Records from a data collection
──────────────────────────────
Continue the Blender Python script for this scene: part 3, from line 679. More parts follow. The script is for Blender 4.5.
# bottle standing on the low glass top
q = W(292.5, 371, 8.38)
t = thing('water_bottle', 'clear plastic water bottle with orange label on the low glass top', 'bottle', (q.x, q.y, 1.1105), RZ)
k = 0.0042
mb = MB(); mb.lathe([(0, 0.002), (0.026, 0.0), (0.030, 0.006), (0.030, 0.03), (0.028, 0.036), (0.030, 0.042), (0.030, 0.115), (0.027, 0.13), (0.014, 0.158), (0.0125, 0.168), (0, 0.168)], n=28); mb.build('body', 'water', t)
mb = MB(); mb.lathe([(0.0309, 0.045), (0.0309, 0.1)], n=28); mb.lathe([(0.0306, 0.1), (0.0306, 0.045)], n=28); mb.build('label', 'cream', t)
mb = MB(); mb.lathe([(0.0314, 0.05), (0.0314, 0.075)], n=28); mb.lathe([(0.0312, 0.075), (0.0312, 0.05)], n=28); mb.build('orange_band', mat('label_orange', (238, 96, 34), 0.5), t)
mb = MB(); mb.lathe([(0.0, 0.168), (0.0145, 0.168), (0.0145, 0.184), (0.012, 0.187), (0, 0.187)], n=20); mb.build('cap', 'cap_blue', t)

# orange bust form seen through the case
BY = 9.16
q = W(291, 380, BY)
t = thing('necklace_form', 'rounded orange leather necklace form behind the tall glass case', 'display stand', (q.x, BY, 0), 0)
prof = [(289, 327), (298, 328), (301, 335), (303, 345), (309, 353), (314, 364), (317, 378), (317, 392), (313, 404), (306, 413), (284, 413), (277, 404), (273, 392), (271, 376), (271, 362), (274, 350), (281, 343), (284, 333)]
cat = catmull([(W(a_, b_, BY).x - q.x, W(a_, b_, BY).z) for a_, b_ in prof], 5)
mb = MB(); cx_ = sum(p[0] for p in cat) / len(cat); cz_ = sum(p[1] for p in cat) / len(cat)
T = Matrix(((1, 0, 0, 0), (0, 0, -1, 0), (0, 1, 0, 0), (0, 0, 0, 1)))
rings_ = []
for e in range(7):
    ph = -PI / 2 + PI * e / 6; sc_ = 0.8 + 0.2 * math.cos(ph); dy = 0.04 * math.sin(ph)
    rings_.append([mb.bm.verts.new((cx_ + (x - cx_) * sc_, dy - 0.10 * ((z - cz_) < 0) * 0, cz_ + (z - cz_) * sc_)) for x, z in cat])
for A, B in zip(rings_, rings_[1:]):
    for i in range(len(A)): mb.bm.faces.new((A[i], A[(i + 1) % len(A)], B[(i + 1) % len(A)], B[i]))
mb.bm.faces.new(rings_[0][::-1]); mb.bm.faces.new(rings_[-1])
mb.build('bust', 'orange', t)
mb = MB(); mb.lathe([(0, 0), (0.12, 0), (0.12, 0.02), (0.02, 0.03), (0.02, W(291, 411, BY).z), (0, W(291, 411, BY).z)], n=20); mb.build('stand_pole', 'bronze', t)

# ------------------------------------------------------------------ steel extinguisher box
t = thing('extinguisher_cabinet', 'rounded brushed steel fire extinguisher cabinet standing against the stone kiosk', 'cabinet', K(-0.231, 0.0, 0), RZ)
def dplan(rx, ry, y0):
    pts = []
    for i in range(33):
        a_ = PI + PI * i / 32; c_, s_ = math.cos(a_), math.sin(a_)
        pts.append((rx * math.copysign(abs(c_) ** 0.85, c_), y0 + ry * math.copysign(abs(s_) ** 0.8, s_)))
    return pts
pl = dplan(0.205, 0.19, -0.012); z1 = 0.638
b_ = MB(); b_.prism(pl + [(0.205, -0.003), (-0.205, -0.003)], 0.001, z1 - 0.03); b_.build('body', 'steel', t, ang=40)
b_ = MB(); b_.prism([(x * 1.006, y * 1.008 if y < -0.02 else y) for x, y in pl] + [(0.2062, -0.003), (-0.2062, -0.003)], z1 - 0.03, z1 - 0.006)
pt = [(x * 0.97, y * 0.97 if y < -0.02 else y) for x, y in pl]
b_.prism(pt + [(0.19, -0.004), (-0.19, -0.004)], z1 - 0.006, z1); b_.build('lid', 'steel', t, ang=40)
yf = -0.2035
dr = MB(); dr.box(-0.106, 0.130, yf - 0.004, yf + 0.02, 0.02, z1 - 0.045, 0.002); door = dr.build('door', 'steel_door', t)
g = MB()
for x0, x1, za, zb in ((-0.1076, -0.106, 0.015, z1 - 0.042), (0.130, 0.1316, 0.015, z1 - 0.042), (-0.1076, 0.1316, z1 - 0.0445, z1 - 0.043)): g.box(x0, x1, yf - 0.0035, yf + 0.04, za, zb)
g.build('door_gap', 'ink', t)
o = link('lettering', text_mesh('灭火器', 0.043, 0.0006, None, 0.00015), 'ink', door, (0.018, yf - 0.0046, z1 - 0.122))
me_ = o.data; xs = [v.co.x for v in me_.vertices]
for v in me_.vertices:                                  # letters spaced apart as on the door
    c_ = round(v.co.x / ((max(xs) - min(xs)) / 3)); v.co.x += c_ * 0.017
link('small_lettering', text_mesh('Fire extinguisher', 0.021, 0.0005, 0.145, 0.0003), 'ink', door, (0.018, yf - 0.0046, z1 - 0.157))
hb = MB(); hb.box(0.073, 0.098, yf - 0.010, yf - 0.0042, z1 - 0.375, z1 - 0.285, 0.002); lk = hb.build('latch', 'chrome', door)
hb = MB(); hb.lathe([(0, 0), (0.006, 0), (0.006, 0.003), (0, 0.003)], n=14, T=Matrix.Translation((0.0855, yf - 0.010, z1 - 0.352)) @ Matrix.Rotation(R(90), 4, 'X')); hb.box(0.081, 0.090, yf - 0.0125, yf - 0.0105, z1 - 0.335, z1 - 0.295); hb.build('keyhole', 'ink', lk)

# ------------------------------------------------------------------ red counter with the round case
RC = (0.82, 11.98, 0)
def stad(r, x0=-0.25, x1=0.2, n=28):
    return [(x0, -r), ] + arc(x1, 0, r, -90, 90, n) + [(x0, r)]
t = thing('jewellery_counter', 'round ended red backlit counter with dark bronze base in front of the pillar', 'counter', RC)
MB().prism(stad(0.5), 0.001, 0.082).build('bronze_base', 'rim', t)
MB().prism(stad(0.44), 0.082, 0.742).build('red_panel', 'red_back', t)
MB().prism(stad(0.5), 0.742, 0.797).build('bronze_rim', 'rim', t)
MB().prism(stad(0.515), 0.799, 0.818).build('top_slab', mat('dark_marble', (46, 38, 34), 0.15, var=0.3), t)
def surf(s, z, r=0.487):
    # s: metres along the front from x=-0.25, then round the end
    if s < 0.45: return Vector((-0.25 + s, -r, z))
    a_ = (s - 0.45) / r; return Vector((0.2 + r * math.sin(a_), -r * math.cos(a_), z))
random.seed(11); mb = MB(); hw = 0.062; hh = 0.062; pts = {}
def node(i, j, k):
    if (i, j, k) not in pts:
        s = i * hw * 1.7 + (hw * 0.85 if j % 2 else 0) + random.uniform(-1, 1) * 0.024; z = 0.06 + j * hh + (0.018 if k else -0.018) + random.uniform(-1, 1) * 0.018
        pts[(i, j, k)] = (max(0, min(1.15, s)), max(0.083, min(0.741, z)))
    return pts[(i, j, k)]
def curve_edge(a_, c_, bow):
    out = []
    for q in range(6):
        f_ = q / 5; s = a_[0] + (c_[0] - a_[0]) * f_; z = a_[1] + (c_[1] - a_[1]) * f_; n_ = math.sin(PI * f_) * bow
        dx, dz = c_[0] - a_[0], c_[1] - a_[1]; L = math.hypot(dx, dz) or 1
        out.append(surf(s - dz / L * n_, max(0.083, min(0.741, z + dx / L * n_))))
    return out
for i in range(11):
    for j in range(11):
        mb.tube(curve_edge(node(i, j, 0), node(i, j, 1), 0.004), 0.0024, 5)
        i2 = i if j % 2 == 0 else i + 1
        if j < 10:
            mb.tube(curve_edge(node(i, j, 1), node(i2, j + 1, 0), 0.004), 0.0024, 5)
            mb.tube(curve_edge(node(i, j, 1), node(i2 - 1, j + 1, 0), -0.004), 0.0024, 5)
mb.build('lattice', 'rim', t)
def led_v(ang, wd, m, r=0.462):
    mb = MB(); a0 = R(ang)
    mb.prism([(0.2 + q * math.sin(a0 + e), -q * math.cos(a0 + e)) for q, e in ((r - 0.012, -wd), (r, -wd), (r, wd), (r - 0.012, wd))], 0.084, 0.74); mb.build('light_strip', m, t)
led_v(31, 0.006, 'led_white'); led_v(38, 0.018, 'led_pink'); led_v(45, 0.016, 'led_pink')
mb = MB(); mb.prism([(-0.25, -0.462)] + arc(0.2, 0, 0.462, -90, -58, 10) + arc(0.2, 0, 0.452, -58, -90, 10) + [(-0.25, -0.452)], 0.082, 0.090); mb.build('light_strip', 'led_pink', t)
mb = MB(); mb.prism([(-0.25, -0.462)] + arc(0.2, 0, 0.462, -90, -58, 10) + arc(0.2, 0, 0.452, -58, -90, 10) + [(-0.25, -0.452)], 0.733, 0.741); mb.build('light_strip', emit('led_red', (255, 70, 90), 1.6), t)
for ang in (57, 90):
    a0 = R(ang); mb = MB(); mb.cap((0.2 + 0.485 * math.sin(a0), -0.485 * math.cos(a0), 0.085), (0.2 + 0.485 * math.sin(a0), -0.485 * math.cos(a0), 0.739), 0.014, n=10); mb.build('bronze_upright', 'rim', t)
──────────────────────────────
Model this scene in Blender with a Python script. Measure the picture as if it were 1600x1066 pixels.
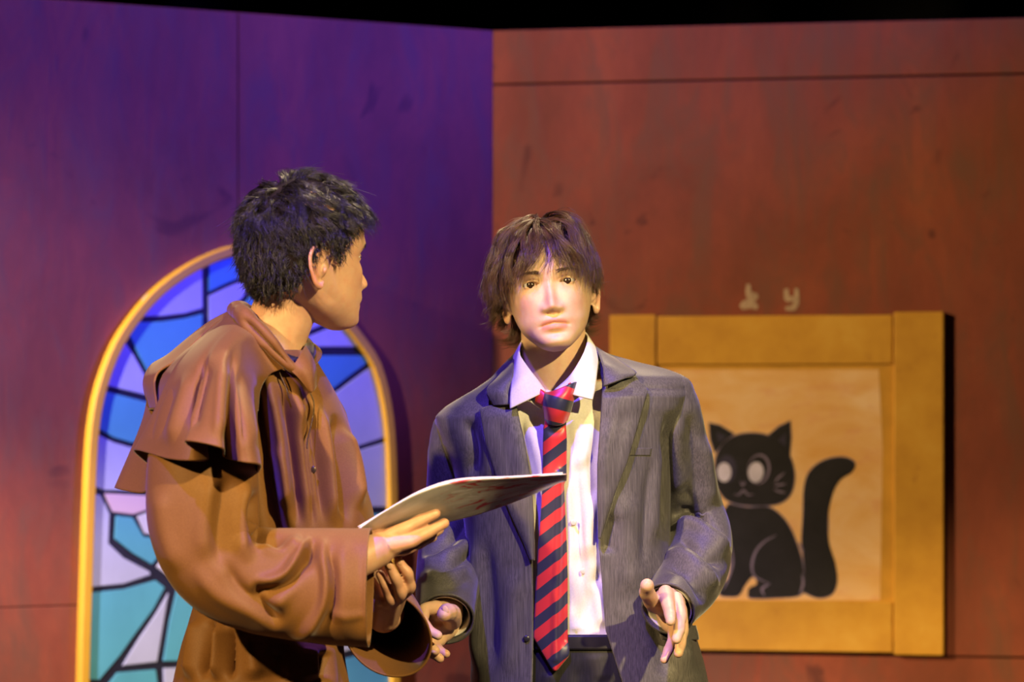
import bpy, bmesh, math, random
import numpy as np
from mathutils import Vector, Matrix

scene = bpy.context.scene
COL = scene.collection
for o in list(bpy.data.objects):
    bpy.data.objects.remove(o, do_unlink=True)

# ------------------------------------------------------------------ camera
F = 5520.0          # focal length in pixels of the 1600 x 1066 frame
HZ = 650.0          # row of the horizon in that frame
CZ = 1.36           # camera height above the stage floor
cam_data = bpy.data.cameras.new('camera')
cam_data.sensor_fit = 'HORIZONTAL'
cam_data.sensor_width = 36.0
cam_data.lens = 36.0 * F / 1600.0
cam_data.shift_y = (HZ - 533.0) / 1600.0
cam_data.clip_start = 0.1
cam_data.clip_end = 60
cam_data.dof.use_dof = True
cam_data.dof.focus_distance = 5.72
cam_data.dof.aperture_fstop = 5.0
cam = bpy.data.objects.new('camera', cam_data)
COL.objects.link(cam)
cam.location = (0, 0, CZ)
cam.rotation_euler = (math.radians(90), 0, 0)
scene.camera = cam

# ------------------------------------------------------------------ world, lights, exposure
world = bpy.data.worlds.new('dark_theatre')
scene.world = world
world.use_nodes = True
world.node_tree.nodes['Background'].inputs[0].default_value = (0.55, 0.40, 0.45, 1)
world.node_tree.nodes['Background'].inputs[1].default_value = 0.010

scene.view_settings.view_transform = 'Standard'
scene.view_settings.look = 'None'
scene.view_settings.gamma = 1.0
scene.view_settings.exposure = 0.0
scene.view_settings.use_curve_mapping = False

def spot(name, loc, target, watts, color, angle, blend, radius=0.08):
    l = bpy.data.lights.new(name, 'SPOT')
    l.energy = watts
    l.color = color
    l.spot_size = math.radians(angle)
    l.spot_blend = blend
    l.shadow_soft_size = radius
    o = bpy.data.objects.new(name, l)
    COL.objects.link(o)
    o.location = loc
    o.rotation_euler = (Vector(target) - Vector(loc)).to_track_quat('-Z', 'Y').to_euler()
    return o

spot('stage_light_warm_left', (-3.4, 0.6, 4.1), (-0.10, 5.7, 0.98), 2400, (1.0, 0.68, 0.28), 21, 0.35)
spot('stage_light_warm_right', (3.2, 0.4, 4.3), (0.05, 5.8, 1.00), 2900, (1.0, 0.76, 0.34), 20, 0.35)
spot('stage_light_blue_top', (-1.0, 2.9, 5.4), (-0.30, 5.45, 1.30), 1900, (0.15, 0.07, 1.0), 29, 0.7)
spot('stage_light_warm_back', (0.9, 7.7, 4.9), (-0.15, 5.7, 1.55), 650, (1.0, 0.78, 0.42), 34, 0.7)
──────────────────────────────
** Stated goal **
Only the lines between the one with "Model this scene" and the one with "bpy.data.objects.remove(o, do_unlink=True)", those two included, get copied from the material above. Keep it exact and free of pictures.

** Completed task **
Model this scene in Blender with a Python script. Measure the picture as if it were 1600x1066 pixels.
import bpy, bmesh, math, random
import numpy as np
from mathutils import Vector, Matrix

scene = bpy.context.scene
COL = scene.collection
for o in list(bpy.data.objects):
    bpy.data.objects.remove(o, do_unlink=True)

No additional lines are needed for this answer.